Thursday 29 December 2022

Mount Stewart Memories: II

THE LATE CHARLES VILLIERS, A GRANDSON OF THE LATE LADY MAIRI BURY AND GREAT-GRANDSON OF THE 7TH MARQUESS AND MARCHIONESS OF LONDONDERRY, REMINISCES ABOUT MOUNT STEWART, COUNTY DOWN,  DURING THE 1960s AND 1970s

AN interesting fact was that while the gardens were open via the National Trust, the house itself was my grandmother's totally private residence until I was about 13, complete with butler and quite a lot of staff.

There were still some large house parties: At Christmas and New Year, 1973-74, I remember that every one of the twenty-six or so bedrooms had at least one guest staying in them.

At that time, the extensive attics were piled to the ceilings with an enormous quantity of surplus furniture for which there was no space in the rest of the house.

Those attics were cleared in a big furniture sale in 1975.

I must have been a very precocious 12 year-old because I wanted to use some modest Post Office savings to buy two dusty paintings of an attractive-looking lady, one with an elbow-sized hole in the canvas, clearly signed "B West" in black paint, and dated in the late eighteenth century, which I knew of from my "boy's den" in one of the attics before they were brought down for the sale.

I was told by my parents that I could not use my Post Office account for the purpose of the paintings of the beautiful lady.

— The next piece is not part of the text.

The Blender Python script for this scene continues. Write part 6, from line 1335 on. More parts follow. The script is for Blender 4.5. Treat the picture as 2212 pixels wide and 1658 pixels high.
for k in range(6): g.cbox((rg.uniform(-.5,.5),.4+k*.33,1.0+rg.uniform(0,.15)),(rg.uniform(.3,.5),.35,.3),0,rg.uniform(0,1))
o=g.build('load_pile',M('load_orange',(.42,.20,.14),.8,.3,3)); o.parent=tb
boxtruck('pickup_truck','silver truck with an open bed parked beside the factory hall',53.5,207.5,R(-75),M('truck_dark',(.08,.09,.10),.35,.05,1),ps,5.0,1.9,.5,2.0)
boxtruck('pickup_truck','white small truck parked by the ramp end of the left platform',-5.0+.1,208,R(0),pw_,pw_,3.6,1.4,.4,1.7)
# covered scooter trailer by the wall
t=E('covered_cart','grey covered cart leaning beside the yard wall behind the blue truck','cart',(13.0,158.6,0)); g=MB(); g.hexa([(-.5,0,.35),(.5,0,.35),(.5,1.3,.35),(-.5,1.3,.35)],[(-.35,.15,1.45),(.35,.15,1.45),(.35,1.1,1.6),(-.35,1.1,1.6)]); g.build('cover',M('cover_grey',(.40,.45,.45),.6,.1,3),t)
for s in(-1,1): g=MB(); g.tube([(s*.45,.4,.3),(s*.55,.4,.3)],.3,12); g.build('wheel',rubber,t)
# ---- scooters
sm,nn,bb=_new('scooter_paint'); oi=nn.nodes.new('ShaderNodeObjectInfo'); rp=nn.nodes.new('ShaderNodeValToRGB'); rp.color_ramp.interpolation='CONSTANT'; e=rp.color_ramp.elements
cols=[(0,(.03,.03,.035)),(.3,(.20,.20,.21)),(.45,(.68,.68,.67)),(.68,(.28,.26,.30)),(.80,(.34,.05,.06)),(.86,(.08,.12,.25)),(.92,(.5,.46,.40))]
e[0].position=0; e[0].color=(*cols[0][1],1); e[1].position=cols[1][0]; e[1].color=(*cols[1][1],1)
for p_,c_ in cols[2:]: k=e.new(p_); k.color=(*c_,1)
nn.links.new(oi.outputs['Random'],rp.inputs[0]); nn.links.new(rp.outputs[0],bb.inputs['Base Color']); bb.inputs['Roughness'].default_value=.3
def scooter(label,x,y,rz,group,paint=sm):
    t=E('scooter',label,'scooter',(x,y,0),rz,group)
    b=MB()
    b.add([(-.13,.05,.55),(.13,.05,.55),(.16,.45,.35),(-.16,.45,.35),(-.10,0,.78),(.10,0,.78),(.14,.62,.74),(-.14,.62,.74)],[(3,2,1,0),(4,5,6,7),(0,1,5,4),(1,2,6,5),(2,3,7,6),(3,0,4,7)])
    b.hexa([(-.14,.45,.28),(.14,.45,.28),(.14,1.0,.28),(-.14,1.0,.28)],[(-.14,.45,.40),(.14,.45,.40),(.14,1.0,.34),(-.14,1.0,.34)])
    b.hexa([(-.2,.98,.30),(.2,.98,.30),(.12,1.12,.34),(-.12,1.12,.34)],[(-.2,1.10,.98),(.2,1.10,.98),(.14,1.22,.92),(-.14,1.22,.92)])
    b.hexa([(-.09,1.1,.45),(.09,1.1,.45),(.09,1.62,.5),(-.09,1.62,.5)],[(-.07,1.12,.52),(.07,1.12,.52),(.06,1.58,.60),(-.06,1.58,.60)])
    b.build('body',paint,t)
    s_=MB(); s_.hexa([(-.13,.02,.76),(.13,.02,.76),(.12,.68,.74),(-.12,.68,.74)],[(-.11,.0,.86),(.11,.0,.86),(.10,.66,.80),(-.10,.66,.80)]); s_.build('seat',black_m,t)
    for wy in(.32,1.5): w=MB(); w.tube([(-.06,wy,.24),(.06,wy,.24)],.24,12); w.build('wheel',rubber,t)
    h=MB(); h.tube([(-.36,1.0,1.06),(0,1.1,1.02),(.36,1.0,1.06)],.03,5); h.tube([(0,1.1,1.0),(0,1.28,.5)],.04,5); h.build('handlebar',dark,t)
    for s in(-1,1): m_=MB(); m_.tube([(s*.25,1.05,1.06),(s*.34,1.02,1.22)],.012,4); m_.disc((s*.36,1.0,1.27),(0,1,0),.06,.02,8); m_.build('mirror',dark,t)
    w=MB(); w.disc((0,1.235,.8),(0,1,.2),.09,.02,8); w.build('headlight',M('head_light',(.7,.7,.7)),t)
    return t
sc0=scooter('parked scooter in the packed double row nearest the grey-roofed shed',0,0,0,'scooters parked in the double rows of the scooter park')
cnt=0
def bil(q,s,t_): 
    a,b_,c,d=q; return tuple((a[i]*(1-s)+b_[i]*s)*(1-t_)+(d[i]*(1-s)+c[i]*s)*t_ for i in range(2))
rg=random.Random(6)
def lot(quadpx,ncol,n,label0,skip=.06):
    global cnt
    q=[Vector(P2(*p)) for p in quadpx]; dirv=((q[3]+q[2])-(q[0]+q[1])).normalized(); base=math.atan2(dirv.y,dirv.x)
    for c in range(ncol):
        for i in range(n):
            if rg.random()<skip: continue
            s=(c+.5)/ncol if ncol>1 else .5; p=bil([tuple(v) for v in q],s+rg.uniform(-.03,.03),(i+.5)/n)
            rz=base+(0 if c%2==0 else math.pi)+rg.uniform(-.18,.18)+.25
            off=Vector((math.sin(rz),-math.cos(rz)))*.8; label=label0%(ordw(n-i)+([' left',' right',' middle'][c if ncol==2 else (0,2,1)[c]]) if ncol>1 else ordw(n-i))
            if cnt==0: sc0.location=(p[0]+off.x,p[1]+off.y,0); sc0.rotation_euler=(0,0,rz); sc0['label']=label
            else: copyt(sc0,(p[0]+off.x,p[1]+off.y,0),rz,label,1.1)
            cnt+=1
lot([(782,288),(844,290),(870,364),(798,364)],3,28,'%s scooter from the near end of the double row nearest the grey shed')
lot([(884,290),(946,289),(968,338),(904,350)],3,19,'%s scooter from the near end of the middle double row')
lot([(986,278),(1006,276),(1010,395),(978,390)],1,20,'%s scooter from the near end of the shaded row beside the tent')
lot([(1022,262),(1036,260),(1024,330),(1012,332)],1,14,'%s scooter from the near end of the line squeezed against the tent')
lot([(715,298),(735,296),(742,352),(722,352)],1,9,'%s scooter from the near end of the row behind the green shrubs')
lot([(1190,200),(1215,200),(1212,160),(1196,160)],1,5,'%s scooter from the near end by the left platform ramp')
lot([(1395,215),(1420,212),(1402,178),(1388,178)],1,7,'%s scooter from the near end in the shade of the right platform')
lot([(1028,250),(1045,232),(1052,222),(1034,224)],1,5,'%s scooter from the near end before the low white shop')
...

In the event the portraits sold for relative buttons in the auction in the stable yard at Mount Stewart, were cleaned up by the Bond Street dealer who flew over from London and back the same day to buy them; then declared them to be by the famous American painter Benjamin West; cleaned; and identified as two portraits of Foreign Secretary Lord Castlereagh's mother-in-law; and were each quickly re-sold for large sums to two museums in the United States where they currently reside now.

There is no doubt that I would have been outbid by the dealer, but I'd have liked him to have had to cough up a bit more cash than he did.

I could go on with reams of other recollections.

My memories of Mount Stewart are, above all, of the happiest loving kind when it comes to my grandmother [Lady Mairi] who was the most wonderful grandparent anyone could have had, and we were all so lucky to have her for so long.

First published in November, 2010.

1 comment :

Anonymous said...

These two paintings by Benjamin West which are considered to be allegorical portraits of the mother of Emily, Viscountess Castlereagh (subsequently 2nd Marchioness of Londonderry)are now in the Los Angeles County Museum of Art ("Rinaldo and Armida", signed B. West 1773) and the Yale Centre for British Art, New Haven ("Isaac's Servant Tying the Bracelet on Rebecca's Arm", signed B. West 1775)and are shown on the websites of each of these two art galleries in the United States.